- _WHAT THE EXERCISE ASKS_: Return each line containing the string "that".
****
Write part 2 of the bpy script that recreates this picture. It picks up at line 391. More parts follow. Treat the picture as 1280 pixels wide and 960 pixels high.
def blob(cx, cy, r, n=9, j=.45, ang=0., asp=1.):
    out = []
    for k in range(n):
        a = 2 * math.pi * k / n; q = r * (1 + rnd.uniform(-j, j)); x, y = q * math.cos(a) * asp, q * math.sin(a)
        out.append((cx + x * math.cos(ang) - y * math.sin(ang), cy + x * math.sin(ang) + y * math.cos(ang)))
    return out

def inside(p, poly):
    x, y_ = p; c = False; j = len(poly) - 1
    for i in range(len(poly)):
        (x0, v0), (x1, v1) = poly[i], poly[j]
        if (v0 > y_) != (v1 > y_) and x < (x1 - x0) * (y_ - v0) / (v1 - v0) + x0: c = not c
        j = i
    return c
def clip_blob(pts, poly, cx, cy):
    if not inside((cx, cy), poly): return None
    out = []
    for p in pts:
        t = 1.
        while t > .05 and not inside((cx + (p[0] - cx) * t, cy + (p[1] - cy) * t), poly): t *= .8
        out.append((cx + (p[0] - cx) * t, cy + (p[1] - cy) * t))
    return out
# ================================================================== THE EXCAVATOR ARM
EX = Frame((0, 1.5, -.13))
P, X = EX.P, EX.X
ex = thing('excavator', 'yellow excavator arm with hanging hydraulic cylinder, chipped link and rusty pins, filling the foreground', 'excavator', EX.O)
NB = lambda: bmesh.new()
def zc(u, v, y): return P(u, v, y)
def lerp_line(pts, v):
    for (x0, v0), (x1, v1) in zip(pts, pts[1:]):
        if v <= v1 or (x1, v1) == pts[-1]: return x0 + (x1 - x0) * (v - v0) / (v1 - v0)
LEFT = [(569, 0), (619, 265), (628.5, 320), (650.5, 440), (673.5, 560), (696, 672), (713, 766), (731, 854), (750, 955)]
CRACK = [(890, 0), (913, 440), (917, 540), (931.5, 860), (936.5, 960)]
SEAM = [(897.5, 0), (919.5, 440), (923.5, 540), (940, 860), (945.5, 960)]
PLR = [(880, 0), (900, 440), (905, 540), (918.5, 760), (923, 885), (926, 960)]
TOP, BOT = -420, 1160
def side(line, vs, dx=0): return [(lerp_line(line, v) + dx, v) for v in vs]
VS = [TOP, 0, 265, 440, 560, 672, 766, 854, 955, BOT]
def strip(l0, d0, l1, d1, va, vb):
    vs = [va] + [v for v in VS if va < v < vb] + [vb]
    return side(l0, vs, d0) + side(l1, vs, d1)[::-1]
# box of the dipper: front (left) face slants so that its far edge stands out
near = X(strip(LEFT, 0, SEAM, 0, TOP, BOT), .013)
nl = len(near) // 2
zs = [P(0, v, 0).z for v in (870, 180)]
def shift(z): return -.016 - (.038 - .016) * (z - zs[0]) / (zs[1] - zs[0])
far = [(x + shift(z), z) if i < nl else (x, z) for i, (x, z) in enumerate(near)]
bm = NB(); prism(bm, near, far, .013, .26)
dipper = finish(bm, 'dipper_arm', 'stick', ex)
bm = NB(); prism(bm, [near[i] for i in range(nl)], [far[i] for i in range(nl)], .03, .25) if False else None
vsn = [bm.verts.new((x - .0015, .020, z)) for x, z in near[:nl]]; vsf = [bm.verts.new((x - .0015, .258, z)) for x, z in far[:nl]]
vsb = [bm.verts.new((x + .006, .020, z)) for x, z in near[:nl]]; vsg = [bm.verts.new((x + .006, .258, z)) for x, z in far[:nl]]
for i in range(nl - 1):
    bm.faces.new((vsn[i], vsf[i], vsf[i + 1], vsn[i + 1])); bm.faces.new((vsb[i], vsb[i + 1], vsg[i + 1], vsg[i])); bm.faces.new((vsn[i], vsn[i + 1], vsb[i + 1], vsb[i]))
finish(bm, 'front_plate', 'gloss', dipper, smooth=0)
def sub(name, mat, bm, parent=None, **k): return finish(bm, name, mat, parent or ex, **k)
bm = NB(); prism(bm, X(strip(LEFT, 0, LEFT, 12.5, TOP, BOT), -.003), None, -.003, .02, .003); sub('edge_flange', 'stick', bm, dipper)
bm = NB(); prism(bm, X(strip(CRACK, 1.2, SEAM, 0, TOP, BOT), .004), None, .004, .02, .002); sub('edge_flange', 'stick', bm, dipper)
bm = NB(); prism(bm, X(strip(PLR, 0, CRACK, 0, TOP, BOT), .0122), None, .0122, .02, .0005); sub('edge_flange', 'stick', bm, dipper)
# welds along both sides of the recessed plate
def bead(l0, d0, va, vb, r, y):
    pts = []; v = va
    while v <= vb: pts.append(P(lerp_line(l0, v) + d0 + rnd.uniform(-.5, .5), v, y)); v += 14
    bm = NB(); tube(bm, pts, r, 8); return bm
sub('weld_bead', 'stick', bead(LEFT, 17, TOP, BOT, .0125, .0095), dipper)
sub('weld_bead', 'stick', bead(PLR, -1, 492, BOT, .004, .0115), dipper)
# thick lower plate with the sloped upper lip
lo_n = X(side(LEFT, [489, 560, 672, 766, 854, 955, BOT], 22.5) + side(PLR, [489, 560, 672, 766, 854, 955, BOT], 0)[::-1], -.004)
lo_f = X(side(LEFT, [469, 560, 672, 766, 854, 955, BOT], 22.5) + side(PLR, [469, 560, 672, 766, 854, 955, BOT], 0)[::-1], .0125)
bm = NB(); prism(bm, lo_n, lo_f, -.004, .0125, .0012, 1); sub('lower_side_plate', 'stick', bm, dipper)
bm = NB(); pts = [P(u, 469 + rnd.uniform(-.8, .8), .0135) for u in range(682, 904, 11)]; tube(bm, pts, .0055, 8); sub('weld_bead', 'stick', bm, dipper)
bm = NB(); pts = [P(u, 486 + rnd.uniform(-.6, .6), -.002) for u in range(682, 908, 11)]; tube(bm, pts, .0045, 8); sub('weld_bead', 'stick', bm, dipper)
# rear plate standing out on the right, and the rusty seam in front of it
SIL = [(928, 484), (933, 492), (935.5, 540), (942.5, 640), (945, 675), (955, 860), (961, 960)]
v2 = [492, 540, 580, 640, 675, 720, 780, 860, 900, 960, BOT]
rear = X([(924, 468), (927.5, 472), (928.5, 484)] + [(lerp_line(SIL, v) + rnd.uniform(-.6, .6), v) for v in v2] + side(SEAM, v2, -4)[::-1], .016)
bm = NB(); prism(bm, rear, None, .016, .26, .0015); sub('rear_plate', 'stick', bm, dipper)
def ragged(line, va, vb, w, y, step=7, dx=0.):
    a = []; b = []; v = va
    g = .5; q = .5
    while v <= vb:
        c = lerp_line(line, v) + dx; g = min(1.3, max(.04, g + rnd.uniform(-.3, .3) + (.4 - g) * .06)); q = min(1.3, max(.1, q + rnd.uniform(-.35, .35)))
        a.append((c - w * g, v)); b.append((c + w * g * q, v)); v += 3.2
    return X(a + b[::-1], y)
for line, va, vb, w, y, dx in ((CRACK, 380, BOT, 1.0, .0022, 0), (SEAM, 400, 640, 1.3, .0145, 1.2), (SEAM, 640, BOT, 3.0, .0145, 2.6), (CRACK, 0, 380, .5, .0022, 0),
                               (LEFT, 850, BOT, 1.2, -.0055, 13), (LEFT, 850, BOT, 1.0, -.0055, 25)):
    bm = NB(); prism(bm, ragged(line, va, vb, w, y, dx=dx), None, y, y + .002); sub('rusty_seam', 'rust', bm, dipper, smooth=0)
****
- _RESPONSE_:
Write part 2 of the bpy script that recreates this picture. It picks up at line 391. More parts follow. Treat the picture as 1280 pixels wide and 960 pixels high.
# box of the dipper: front (left) face slants so that its far edge stands out